== CHALLENGE ==
Set down the data below without change, skipping the pictures it holds.

####

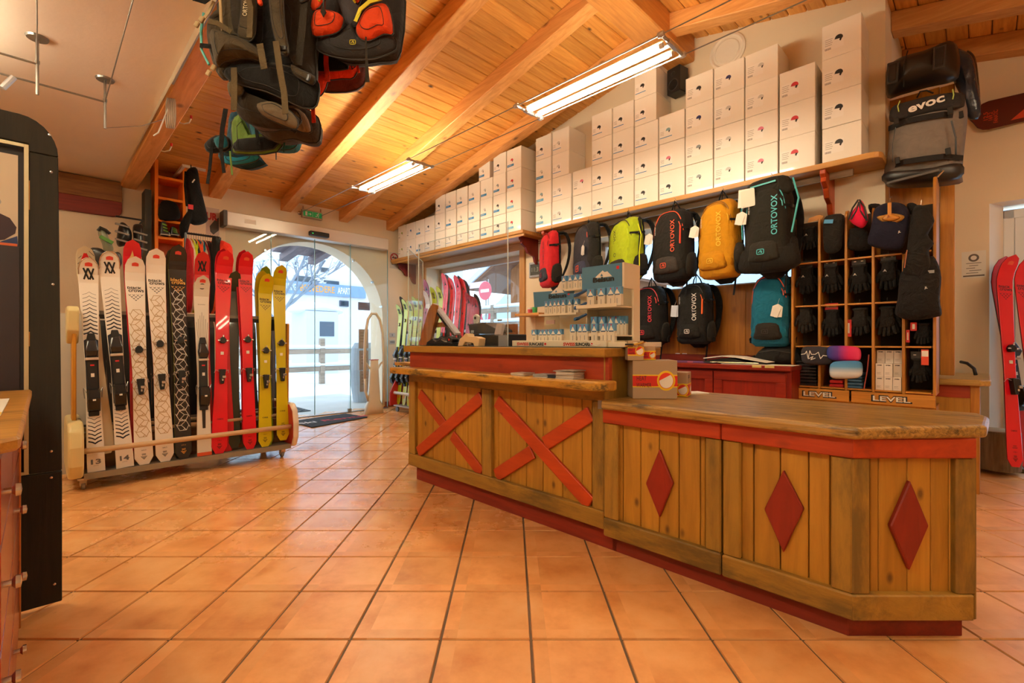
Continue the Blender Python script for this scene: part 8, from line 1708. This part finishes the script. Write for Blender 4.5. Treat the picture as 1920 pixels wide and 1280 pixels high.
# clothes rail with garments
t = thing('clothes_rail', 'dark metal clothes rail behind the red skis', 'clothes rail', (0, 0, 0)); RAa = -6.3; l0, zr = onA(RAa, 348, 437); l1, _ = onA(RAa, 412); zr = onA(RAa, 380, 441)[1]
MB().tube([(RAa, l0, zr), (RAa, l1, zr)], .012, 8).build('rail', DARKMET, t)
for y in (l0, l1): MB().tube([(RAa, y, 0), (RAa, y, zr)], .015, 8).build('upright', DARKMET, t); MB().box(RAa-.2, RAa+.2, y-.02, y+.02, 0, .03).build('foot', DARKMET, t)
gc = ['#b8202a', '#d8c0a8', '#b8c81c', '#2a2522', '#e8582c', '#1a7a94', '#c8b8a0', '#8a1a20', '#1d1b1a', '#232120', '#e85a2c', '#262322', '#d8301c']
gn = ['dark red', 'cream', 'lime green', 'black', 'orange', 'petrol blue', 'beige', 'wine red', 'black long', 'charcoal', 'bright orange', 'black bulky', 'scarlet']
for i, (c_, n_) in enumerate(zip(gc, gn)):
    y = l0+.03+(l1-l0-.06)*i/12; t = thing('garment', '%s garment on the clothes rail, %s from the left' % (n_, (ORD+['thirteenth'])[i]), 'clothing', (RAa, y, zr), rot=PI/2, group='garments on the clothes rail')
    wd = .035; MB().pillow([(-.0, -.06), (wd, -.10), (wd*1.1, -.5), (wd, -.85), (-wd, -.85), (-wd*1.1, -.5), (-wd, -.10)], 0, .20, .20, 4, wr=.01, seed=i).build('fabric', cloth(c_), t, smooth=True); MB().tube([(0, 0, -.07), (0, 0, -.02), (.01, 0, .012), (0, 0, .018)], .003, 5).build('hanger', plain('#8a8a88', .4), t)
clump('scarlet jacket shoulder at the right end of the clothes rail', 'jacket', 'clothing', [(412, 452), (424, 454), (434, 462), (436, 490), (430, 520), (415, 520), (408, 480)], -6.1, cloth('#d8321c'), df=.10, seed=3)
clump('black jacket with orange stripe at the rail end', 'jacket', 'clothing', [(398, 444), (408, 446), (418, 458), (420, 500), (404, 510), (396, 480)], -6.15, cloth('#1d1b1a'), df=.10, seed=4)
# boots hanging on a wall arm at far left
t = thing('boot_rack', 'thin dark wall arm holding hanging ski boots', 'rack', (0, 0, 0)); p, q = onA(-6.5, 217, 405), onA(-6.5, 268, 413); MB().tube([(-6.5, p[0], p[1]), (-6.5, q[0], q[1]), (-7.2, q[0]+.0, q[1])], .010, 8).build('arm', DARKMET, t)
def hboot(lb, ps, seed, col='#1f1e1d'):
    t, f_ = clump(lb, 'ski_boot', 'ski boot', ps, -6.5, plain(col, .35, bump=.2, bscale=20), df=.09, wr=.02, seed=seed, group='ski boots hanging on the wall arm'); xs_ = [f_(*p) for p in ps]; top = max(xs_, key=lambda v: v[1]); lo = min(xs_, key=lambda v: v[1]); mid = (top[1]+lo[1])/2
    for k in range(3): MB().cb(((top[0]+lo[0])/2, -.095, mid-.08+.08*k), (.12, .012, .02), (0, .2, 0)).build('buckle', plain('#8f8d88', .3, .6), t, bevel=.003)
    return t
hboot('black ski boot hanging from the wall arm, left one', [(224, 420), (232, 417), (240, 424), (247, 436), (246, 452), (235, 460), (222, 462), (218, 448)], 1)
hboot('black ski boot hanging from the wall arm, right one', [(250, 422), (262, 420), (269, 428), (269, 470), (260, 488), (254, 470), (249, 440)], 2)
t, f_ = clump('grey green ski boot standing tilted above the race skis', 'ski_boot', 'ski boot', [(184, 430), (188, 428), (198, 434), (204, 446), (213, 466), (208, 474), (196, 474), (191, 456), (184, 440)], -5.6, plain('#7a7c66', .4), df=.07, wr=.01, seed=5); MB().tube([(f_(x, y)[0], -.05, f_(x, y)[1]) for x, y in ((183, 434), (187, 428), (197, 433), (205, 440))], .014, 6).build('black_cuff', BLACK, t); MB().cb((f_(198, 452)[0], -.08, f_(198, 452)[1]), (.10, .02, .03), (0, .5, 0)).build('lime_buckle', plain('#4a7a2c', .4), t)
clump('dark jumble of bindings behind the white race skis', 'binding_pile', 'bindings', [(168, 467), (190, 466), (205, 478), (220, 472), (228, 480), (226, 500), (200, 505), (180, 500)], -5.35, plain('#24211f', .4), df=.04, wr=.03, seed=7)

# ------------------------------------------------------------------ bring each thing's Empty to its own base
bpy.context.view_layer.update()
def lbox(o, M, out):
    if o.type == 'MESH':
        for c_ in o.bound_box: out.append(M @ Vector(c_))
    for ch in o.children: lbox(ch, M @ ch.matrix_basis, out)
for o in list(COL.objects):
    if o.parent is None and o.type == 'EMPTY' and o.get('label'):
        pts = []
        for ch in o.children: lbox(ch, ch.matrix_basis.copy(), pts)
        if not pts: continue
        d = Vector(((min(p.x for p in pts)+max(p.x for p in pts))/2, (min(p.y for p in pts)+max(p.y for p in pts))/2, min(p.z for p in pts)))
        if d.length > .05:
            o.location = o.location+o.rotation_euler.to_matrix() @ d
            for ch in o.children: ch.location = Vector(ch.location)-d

####

== EXERCISE RESPONSE ==
Continue the Blender Python script for this scene: part 8, from line 1708. This part finishes the script. Write for Blender 4.5. Treat the picture as 1920 pixels wide and 1280 pixels high.
# clothes rail with garments
t = thing('clothes_rail', 'dark metal clothes rail behind the red skis', 'clothes rail', (0, 0, 0)); RAa = -6.3; l0, zr = onA(RAa, 348, 437); l1, _ = onA(RAa, 412); zr = onA(RAa, 380, 441)[1]
MB().tube([(RAa, l0, zr), (RAa, l1, zr)], .012, 8).build('rail', DARKMET, t)
for y in (l0, l1): MB().tube([(RAa, y, 0), (RAa, y, zr)], .015, 8).build('upright', DARKMET, t); MB().box(RAa-.2, RAa+.2, y-.02, y+.02, 0, .03).build('foot', DARKMET, t)
gc = ['#b8202a', '#d8c0a8', '#b8c81c', '#2a2522', '#e8582c', '#1a7a94', '#c8b8a0', '#8a1a20', '#1d1b1a', '#232120', '#e85a2c', '#262322', '#d8301c']
gn = ['dark red', 'cream', 'lime green', 'black', 'orange', 'petrol blue', 'beige', 'wine red', 'black long', 'charcoal', 'bright orange', 'black bulky', 'scarlet']
for i, (c_, n_) in enumerate(zip(gc, gn)):
    y = l0+.03+(l1-l0-.06)*i/12; t = thing('garment', '%s garment on the clothes rail, %s from the left' % (n_, (ORD+['thirteenth'])[i]), 'clothing', (RAa, y, zr), rot=PI/2, group='garments on the clothes rail')
    wd = .035; MB().pillow([(-.0, -.06), (wd, -.10), (wd*1.1, -.5), (wd, -.85), (-wd, -.85), (-wd*1.1, -.5), (-wd, -.10)], 0, .20, .20, 4, wr=.01, seed=i).build('fabric', cloth(c_), t, smooth=True); MB().tube([(0, 0, -.07), (0, 0, -.02), (.01, 0, .012), (0, 0, .018)], .003, 5).build('hanger', plain('#8a8a88', .4), t)
clump('scarlet jacket shoulder at the right end of the clothes rail', 'jacket', 'clothing', [(412, 452), (424, 454), (434, 462), (436, 490), (430, 520), (415, 520), (408, 480)], -6.1, cloth('#d8321c'), df=.10, seed=3)
clump('black jacket with orange stripe at the rail end', 'jacket', 'clothing', [(398, 444), (408, 446), (418, 458), (420, 500), (404, 510), (396, 480)], -6.15, cloth('#1d1b1a'), df=.10, seed=4)
# boots hanging on a wall arm at far left
t = thing('boot_rack', 'thin dark wall arm holding hanging ski boots', 'rack', (0, 0, 0)); p, q = onA(-6.5, 217, 405), onA(-6.5, 268, 413); MB().tube([(-6.5, p[0], p[1]), (-6.5, q[0], q[1]), (-7.2, q[0]+.0, q[1])], .010, 8).build('arm', DARKMET, t)
def hboot(lb, ps, seed, col='#1f1e1d'):
    t, f_ = clump(lb, 'ski_boot', 'ski boot', ps, -6.5, plain(col, .35, bump=.2, bscale=20), df=.09, wr=.02, seed=seed, group='ski boots hanging on the wall arm'); xs_ = [f_(*p) for p in ps]; top = max(xs_, key=lambda v: v[1]); lo = min(xs_, key=lambda v: v[1]); mid = (top[1]+lo[1])/2
    for k in range(3): MB().cb(((top[0]+lo[0])/2, -.095, mid-.08+.08*k), (.12, .012, .02), (0, .2, 0)).build('buckle', plain('#8f8d88', .3, .6), t, bevel=.003)
    return t
hboot('black ski boot hanging from the wall arm, left one', [(224, 420), (232, 417), (240, 424), (247, 436), (246, 452), (235, 460), (222, 462), (218, 448)], 1)
hboot('black ski boot hanging from the wall arm, right one', [(250, 422), (262, 420), (269, 428), (269, 470), (260, 488), (254, 470), (249, 440)], 2)
t, f_ = clump('grey green ski boot standing tilted above the race skis', 'ski_boot', 'ski boot', [(184, 430), (188, 428), (198, 434), (204, 446), (213, 466), (208, 474), (196, 474), (191, 456), (184, 440)], -5.6, plain('#7a7c66', .4), df=.07, wr=.01, seed=5); MB().tube([(f_(x, y)[0], -.05, f_(x, y)[1]) for x, y in ((183, 434), (187, 428), (197, 433), (205, 440))], .014, 6).build('black_cuff', BLACK, t); MB().cb((f_(198, 452)[0], -.08, f_(198, 452)[1]), (.10, .02, .03), (0, .5, 0)).build('lime_buckle', plain('#4a7a2c', .4), t)
clump('dark jumble of bindings behind the white race skis', 'binding_pile', 'bindings', [(168, 467), (190, 466), (205, 478), (220, 472), (228, 480), (226, 500), (200, 505), (180, 500)], -5.35, plain('#24211f', .4), df=.04, wr=.03, seed=7)

# ------------------------------------------------------------------ bring each thing's Empty to its own base
bpy.context.view_layer.update()
def lbox(o, M, out):
    if o.type == 'MESH':
        for c_ in o.bound_box: out.append(M @ Vector(c_))
    for ch in o.children: lbox(ch, M @ ch.matrix_basis, out)
for o in list(COL.objects):
    if o.parent is None and o.type == 'EMPTY' and o.get('label'):
        pts = []
        for ch in o.children: lbox(ch, ch.matrix_basis.copy(), pts)
        if not pts: continue
        d = Vector(((min(p.x for p in pts)+max(p.x for p in pts))/2, (min(p.y for p in pts)+max(p.y for p in pts))/2, min(p.z for p in pts)))
        if d.length > .05:
            o.location = o.location+o.rotation_euler.to_matrix() @ d
            for ch in o.children: ch.location = Vector(ch.location)-d